Data
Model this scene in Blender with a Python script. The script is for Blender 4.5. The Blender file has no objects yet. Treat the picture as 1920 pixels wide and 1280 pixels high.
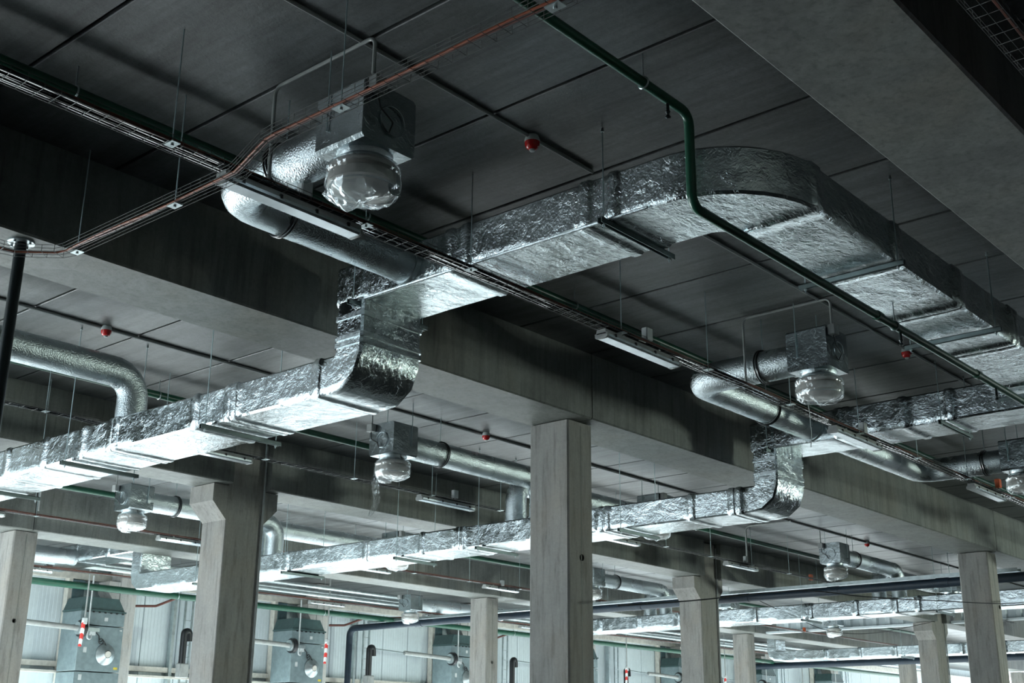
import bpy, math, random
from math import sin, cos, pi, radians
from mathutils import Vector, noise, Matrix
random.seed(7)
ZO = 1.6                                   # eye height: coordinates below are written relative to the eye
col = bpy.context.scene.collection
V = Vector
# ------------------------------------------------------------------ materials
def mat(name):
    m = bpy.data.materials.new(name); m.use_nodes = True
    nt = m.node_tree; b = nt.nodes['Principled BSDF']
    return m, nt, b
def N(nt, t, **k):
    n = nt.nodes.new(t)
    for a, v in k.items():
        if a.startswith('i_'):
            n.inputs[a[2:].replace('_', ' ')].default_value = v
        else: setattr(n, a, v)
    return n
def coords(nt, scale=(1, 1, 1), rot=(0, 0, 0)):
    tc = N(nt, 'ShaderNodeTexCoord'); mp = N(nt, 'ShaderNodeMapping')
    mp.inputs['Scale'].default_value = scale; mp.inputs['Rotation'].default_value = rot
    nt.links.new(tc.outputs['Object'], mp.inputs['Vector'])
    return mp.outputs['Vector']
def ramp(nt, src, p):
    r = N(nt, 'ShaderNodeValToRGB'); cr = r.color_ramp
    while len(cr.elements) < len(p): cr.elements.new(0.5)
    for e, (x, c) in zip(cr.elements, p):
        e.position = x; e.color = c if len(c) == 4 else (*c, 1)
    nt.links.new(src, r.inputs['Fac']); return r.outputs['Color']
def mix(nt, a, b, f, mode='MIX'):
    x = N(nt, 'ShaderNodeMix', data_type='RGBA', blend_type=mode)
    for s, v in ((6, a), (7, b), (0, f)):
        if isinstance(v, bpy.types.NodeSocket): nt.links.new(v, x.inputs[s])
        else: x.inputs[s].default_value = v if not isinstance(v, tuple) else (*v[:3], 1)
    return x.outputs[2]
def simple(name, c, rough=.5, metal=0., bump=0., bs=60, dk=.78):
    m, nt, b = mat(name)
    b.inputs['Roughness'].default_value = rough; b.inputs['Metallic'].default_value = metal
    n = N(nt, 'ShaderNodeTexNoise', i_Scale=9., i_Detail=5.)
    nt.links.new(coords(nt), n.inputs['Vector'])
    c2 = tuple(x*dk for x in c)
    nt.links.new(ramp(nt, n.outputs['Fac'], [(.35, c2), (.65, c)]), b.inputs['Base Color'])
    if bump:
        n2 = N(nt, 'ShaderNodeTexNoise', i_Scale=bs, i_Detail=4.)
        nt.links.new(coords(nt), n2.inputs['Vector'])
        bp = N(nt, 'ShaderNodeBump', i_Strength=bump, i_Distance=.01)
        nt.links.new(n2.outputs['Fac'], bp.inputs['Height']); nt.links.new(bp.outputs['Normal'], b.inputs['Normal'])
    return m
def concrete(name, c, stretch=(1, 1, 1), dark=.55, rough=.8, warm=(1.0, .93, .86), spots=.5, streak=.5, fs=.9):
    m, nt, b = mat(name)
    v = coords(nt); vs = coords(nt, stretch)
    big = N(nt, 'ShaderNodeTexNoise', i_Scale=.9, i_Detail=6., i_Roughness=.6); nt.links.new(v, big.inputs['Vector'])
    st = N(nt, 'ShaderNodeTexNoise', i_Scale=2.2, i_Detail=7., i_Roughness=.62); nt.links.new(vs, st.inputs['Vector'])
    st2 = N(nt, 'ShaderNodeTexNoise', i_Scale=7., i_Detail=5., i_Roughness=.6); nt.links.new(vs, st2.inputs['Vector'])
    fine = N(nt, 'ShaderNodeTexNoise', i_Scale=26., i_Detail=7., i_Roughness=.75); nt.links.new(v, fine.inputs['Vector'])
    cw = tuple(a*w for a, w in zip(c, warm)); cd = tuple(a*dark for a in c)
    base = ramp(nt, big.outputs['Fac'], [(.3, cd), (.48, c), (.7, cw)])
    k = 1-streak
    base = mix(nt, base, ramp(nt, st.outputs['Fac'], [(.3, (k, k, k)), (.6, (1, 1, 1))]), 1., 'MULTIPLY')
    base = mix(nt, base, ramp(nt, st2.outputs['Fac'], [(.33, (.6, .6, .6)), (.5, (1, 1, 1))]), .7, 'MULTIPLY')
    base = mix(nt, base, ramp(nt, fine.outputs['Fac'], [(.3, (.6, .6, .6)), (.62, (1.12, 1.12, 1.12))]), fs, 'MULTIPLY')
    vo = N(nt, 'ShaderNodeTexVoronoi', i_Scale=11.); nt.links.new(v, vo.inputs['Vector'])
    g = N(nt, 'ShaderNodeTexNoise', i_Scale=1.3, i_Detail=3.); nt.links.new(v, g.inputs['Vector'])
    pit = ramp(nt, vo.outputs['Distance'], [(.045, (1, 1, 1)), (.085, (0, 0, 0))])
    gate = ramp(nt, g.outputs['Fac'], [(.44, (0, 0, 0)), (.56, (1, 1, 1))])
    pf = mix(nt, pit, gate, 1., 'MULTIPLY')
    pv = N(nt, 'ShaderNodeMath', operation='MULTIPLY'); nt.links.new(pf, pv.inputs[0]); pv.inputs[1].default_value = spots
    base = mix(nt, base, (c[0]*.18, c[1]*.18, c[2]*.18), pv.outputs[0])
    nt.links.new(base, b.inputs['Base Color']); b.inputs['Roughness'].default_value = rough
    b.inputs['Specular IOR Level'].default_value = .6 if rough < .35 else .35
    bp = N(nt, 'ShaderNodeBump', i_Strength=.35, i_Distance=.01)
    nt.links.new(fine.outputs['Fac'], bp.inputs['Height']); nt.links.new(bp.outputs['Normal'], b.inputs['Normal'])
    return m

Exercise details
Quote the data exactly, leaving every image out of the copy.

Output for this task
Model this scene in Blender with a Python script. The script is for Blender 4.5. The Blender file has no objects yet. Treat the picture as 1920 pixels wide and 1280 pixels high.
import bpy, math, random
from math import sin, cos, pi, radians
from mathutils import Vector, noise, Matrix
random.seed(7)
ZO = 1.6                                   # eye height: coordinates below are written relative to the eye
col = bpy.context.scene.collection
V = Vector
# ------------------------------------------------------------------ materials
def mat(name):
    m = bpy.data.materials.new(name); m.use_nodes = True
    nt = m.node_tree; b = nt.nodes['Principled BSDF']
    return m, nt, b
def N(nt, t, **k):
    n = nt.nodes.new(t)
    for a, v in k.items():
        if a.startswith('i_'):
            n.inputs[a[2:].replace('_', ' ')].default_value = v
        else: setattr(n, a, v)
    return n
def coords(nt, scale=(1, 1, 1), rot=(0, 0, 0)):
    tc = N(nt, 'ShaderNodeTexCoord'); mp = N(nt, 'ShaderNodeMapping')
    mp.inputs['Scale'].default_value = scale; mp.inputs['Rotation'].default_value = rot
    nt.links.new(tc.outputs['Object'], mp.inputs['Vector'])
    return mp.outputs['Vector']
def ramp(nt, src, p):
    r = N(nt, 'ShaderNodeValToRGB'); cr = r.color_ramp
    while len(cr.elements) < len(p): cr.elements.new(0.5)
    for e, (x, c) in zip(cr.elements, p):
        e.position = x; e.color = c if len(c) == 4 else (*c, 1)
    nt.links.new(src, r.inputs['Fac']); return r.outputs['Color']
def mix(nt, a, b, f, mode='MIX'):
    x = N(nt, 'ShaderNodeMix', data_type='RGBA', blend_type=mode)
    for s, v in ((6, a), (7, b), (0, f)):
        if isinstance(v, bpy.types.NodeSocket): nt.links.new(v, x.inputs[s])
        else: x.inputs[s].default_value = v if not isinstance(v, tuple) else (*v[:3], 1)
    return x.outputs[2]
def simple(name, c, rough=.5, metal=0., bump=0., bs=60, dk=.78):
    m, nt, b = mat(name)
    b.inputs['Roughness'].default_value = rough; b.inputs['Metallic'].default_value = metal
    n = N(nt, 'ShaderNodeTexNoise', i_Scale=9., i_Detail=5.)
    nt.links.new(coords(nt), n.inputs['Vector'])
    c2 = tuple(x*dk for x in c)
    nt.links.new(ramp(nt, n.outputs['Fac'], [(.35, c2), (.65, c)]), b.inputs['Base Color'])
    if bump:
        n2 = N(nt, 'ShaderNodeTexNoise', i_Scale=bs, i_Detail=4.)
        nt.links.new(coords(nt), n2.inputs['Vector'])
        bp = N(nt, 'ShaderNodeBump', i_Strength=bump, i_Distance=.01)
        nt.links.new(n2.outputs['Fac'], bp.inputs['Height']); nt.links.new(bp.outputs['Normal'], b.inputs['Normal'])
    return m
def concrete(name, c, stretch=(1, 1, 1), dark=.55, rough=.8, warm=(1.0, .93, .86), spots=.5, streak=.5, fs=.9):
    m, nt, b = mat(name)
    v = coords(nt); vs = coords(nt, stretch)
    big = N(nt, 'ShaderNodeTexNoise', i_Scale=.9, i_Detail=6., i_Roughness=.6); nt.links.new(v, big.inputs['Vector'])
    st = N(nt, 'ShaderNodeTexNoise', i_Scale=2.2, i_Detail=7., i_Roughness=.62); nt.links.new(vs, st.inputs['Vector'])
    st2 = N(nt, 'ShaderNodeTexNoise', i_Scale=7., i_Detail=5., i_Roughness=.6); nt.links.new(vs, st2.inputs['Vector'])
    fine = N(nt, 'ShaderNodeTexNoise', i_Scale=26., i_Detail=7., i_Roughness=.75); nt.links.new(v, fine.inputs['Vector'])
    cw = tuple(a*w for a, w in zip(c, warm)); cd = tuple(a*dark for a in c)
    base = ramp(nt, big.outputs['Fac'], [(.3, cd), (.48, c), (.7, cw)])
    k = 1-streak
    base = mix(nt, base, ramp(nt, st.outputs['Fac'], [(.3, (k, k, k)), (.6, (1, 1, 1))]), 1., 'MULTIPLY')
    base = mix(nt, base, ramp(nt, st2.outputs['Fac'], [(.33, (.6, .6, .6)), (.5, (1, 1, 1))]), .7, 'MULTIPLY')
    base = mix(nt, base, ramp(nt, fine.outputs['Fac'], [(.3, (.6, .6, .6)), (.62, (1.12, 1.12, 1.12))]), fs, 'MULTIPLY')
    vo = N(nt, 'ShaderNodeTexVoronoi', i_Scale=11.); nt.links.new(v, vo.inputs['Vector'])
    g = N(nt, 'ShaderNodeTexNoise', i_Scale=1.3, i_Detail=3.); nt.links.new(v, g.inputs['Vector'])
    pit = ramp(nt, vo.outputs['Distance'], [(.045, (1, 1, 1)), (.085, (0, 0, 0))])
    gate = ramp(nt, g.outputs['Fac'], [(.44, (0, 0, 0)), (.56, (1, 1, 1))])
    pf = mix(nt, pit, gate, 1., 'MULTIPLY')
    pv = N(nt, 'ShaderNodeMath', operation='MULTIPLY'); nt.links.new(pf, pv.inputs[0]); pv.inputs[1].default_value = spots
    base = mix(nt, base, (c[0]*.18, c[1]*.18, c[2]*.18), pv.outputs[0])
    nt.links.new(base, b.inputs['Base Color']); b.inputs['Roughness'].default_value = rough
    b.inputs['Specular IOR Level'].default_value = .6 if rough < .35 else .35
    bp = N(nt, 'ShaderNodeBump', i_Strength=.35, i_Distance=.01)
    nt.links.new(fine.outputs['Fac'], bp.inputs['Height']); nt.links.new(bp.outputs['Normal'], b.inputs['Normal'])
    return m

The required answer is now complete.